On the fiber broadband side, TIM set record net-adds while also driving pricing power. And in the earnings call, management stated they believe there is additional pricing power moving forward.
Across the board, TIM is delivering on growth and customer retention, which in my opinion, all but guarantees sustained growth into the next two quarters.
Shareholder Returns Likely To Increase
During the Q2 earnings call , an analyst questioned whether the dividend would increase, given that TIM is generating cash flow at an accelerating rate. Management's response was that cash flow is performing well ahead of expectations, but they need to see what happens with VAT reform first.
The assumed tax rate in Brazil is 34% based on overlapping rates, while the proposed VAT is between 25 and 27%. TIM currently pays an effective tax rate of around 25%, excluding adjusting items. While I appreciate management's caution, I don't believe this is a huge risk for investors.
Cash grew 46% year-over-year, and debt ratios improved materially.
Q2 Cash And Debt (TIMB Investor Relations)
Free Cash Flow also improved by over $1 billion on the backs of higher EBITDA and lower adjusting items.
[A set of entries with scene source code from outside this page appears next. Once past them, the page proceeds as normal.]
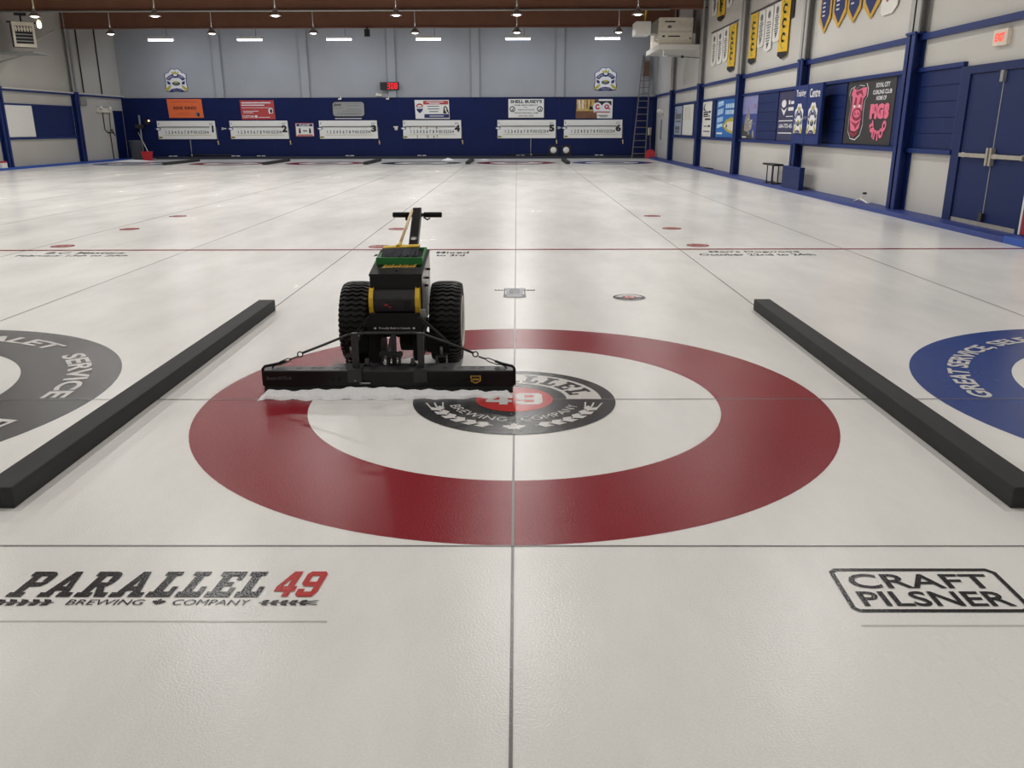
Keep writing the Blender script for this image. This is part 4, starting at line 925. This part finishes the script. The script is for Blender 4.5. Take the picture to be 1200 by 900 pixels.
# club poster: pink emblem on black
def d(f, w, h):
    o = [(.08, .72), (.03, .80), (.06, .9), (.2, .94), (.26, .88), (.34, .95), (.5, .93), (.56, .97), (.62, .88), (.62, .76), (.55, .7), (.54, .5), (.56, .3), (.5, .14), (.36, .06), (.2, .08), (.1, .2), (.09, .45), (.12, .62)]
    sx, sy = w * .72, h * .98
    out = [(x * sx * .98 + .06, y * sy) for x, y in o]
    f.poly(out, pale, 1)
    cx = sum(p[0] for p in out) / len(out); cy = sum(p[1] for p in out) / len(out)
    f.poly([(cx + (x - cx) * .95, cy + (y - cy) * .97) for x, y in out], charcoal, 2)
    K = lambda pts: [(x * sx * .98 + .06, y * sy) for x, y in pts]
    f.poly(K([(.11, .8), (.17, .92), (.27, .86), (.45, .9), (.58, .9), (.58, .78), (.5, .72), (.5, .42), (.46, .26), (.34, .2), (.2, .22), (.14, .4), (.17, .62), (.16, .76)]), pink, 3)
    f.poly(K([(.24, .84), (.44, .87), (.5, .76), (.4, .82), (.3, .78)]), dkpink, 4)
    for x in (.26, .42): f.poly(K([(x - .04, .64), (x, .76), (x + .05, .74), (x + .04, .62)]), dkpink, 4); f.disc(x * sx * .98 + .06, .61 * sy, .06, .03, pale, 5, 14)
    f.disc(.35 * sx + .06, .48 * sy, .27, .13, dkpink, 4, 26).disc(.35 * sx + .06, .49 * sy, .18, .08, pink, 5, 20).disc(.30 * sx + .06, .49 * sy, .035, .03, dkpink, 6, 12).disc(.40 * sx + .06, .49 * sy, .035, .03, dkpink, 6, 12)
    f.poly(K([(.15, .38), (.35, .33), (.5, .38), (.4, .3), (.36, .24), (.3, .3)]), dkpink, 4)
    f.poly(K([(.16, .22), (.34, .17), (.46, .24), (.44, .17), (.32, .1), (.2, .15)]), dkpink, 4)
    f.text('ROYAL CITY', w * .62, h * .86, w * .27, h * .07, pale, 2, bold=.03).text('CURLING CLUB', w * .57, h * .76, w * .37, h * .065, pale, 2, bold=.03).text('HOME OF', w * .65, h * .67, w * .2, h * .065, pale, 2, bold=.03)
    f.text('PIGS', w * .55, h * .39, w * .38, h * .23, pink, 2, bold=.09)
    f.arctext('TATTOO', w * .74, h * .40, w * .10, h * .15, -90, 165, pink, 2, bold=.08, inward=True)
poster('wall_poster', 14.42, 12.02, 1.2, 2.47, charcoal, 'black club poster with a pink pig head emblem and white capitals', d)
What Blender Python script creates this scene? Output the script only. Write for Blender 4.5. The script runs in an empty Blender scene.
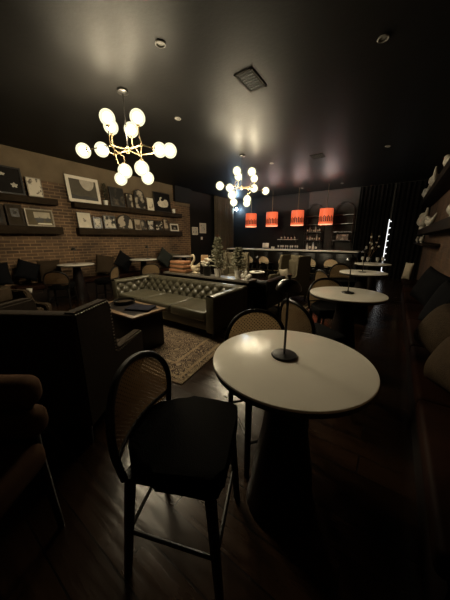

Q2 FCF (TIMB Investor Relations)
As the balance sheet improves and the company continues to grow, I expect shareholder returns to follow. Especially given that cash flow is exceeding even management's expectations.
Valuation Signals Improving
My prior analysis noted that revenue multiples were elevated while profitability multiples were low. While still elevated, revenue multiples have started closing in on the mean, and profitability multiples are significantly below sector averages. Cash flow, especially, is flashing a buy signal.
TIMB Multiples (Seeking Alpha)
Wall Street analysts are feeling good about the stock, with an average price target of $17, a 15% upside from today's pricing.
The quant rating is also signaling a buy, nearing a strong buy. The only item pulling down the quant rating is growth. Growth is pulled down by EPS, Dividend, and CapEx, all of which have been impacted by the Oi transaction. I expect this to rise as the prior year comparables normalize.
TIMB Quant Rating (Seeking Alpha)
Running a conservative DCF, I get a price target of $21, a 37% upside from today's pricing. I assumed that TIM keeps up with the Brazilian market, maintains a consistent level of CapEx, and has no material cash shocks.
Downside Potential
The first point of downside risk for TIM involves the potential for not maintaining a growth rate at least parallel to the industry level of 6% discussed above. TIM is making aggressive moves that are working for now, but they must avoid alienating customers.
To the point about alienating customers, the second downside risk is the ARPU strategy that benefits rate, unexpectedly impacting volume. In Q2, postpaid volume was only up 2%, taking 0.1% market share, while prepaid was down 3%, losing 0.3 percentage points in market share. While a move from prepaid to postpaid is a winning strategy, TIM needs to watch out for the overall customer base as they raise prices.
The last downside risk is that revenue multiples remain elevated relative to the industry. However, I believe they are outweighed by the profitability and cash flow multiples, as the bottom line is what generates returns at the end of the day.
Verdict
TIM's solid Q2 performance and the promising outlook for Brazil's telecom market make it an attractive investment. The substantial growth in cash flow, combined with an improving balance sheet, indicates growing shareholder returns. Furthermore, my DCF at $21, Wall Street's buy recommendation at $17, coupled with a quant buy rating, and improving multiples, support a bull case for TIM.
Although there continue to be downside risks, such as not maintaining the industry growth rate or volume declines due to rate increases, the overall case for TIM remains strong. As such, I believe it's a good time for investors to enter or expand their positions.